Pero el problema sigue en pie: ¿cómo logran unificarse estas conciencias en una conciencia superior, aunque no absoluta, si continúan siendo lo que son, esto es, una pluralidad de conciencias? Aquí James recurre, con decidida adhesión, a Bergson: recuérdese que pocos años antes había celebrado él la aparición de uno de los libros más importantes del filósofo francés como una adhesión de éste al punto de vista pragmatista. Y ahora, Bergson proporciona a James el punto de partida para salir de su dilema: la idea de un continuo fluir de la realidad. Las diversas experiencias, por ejemplo un sonido y un color, son efectivamente dos experiencias bien distintas, pero la atención pasa de la una a la otra de modo que la una fluye en la otra. Renueva aquí James la psicología a la que se había dedicado veinte años antes, interpretándola sobre la base del concepto bergsoniano del fluir de la realidad. Para James, el intelectualismo (especialmente el negeliano) ha muerto definitivamente; Bergson ha puesto una losa sobre su tumba, mostrando que en la realidad no hay un blanco o un negro, no hay cosas realmente distintas, conceptos que se puedan excluir recíprocamente.

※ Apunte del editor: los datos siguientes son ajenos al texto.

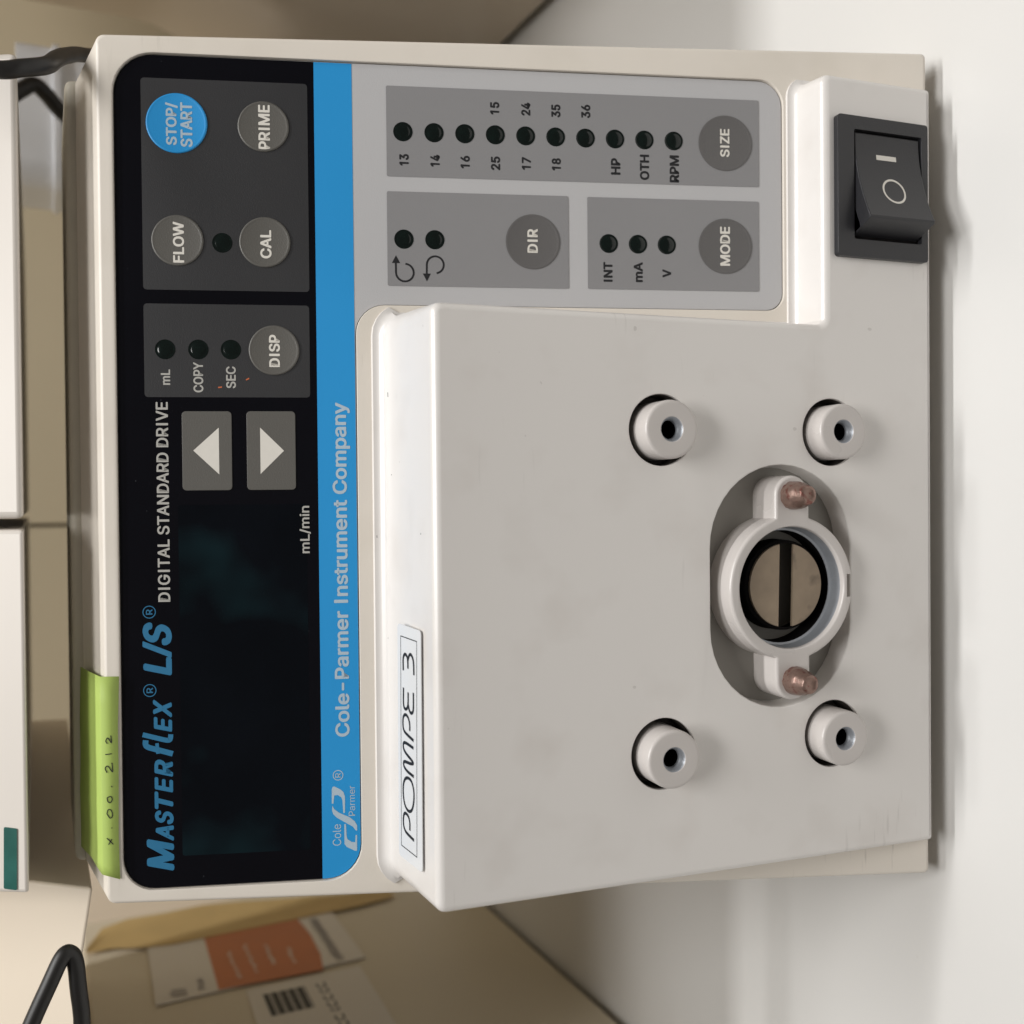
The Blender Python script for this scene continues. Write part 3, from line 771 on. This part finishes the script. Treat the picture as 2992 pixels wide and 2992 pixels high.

Así, nuestra misma vida consciente es una unidad, porque (en una forma que no es posible explicar intelectualmente pero sí es empíricamente comprobable) confluyen en ella estados de ánimo muy diversos. Por analogía (y aquí James exalta la analogía, en oposición al razonamiento de la vieja lógica, como instrumento de descubrimiento), cabe admitir también, entre espíritus distintos, un confluir, una conexión en una unidad superior, y diversas «superconciencias» confluirán en una conciencia única de todas las conciencias, que será muy distinta de lo Absoluto, ya que no es una absoluta infinidad que, como tal, poseería (como hemos visto) caracteres radicalmente diversos de cada una de las almas simples, sino sólo una perfección de grado superior. Y esto es Dios, una conciencia elevadísima pero finita, en la cual viven y fluyen los espíritus simples, como demuestra (según James) directamente la experiencia mística de ciertos individuos, experiencia analizada por él en su famoso libro Varias formas de la experiencia religiosa (v.).
Con esta apelación extrema al empirismo, al dato de hecho, James cree haber superado el punto de vista religioso habitual, que sitúa a un lado a Dios y en el otro a los hombres, completamente distintos y diversos. La idea del fluir bergsoniano le permite mantener el misticismo como una prueba directa de la naturaleza finita de lo divino. Idea un tanto extraña que se opone a la concepción religiosa, tan distinta, que el propio Bergson obtendrá de su teoría, casi un cuarto de siglo después de James, en las Dos fuentes de la moral y de la religión (v.).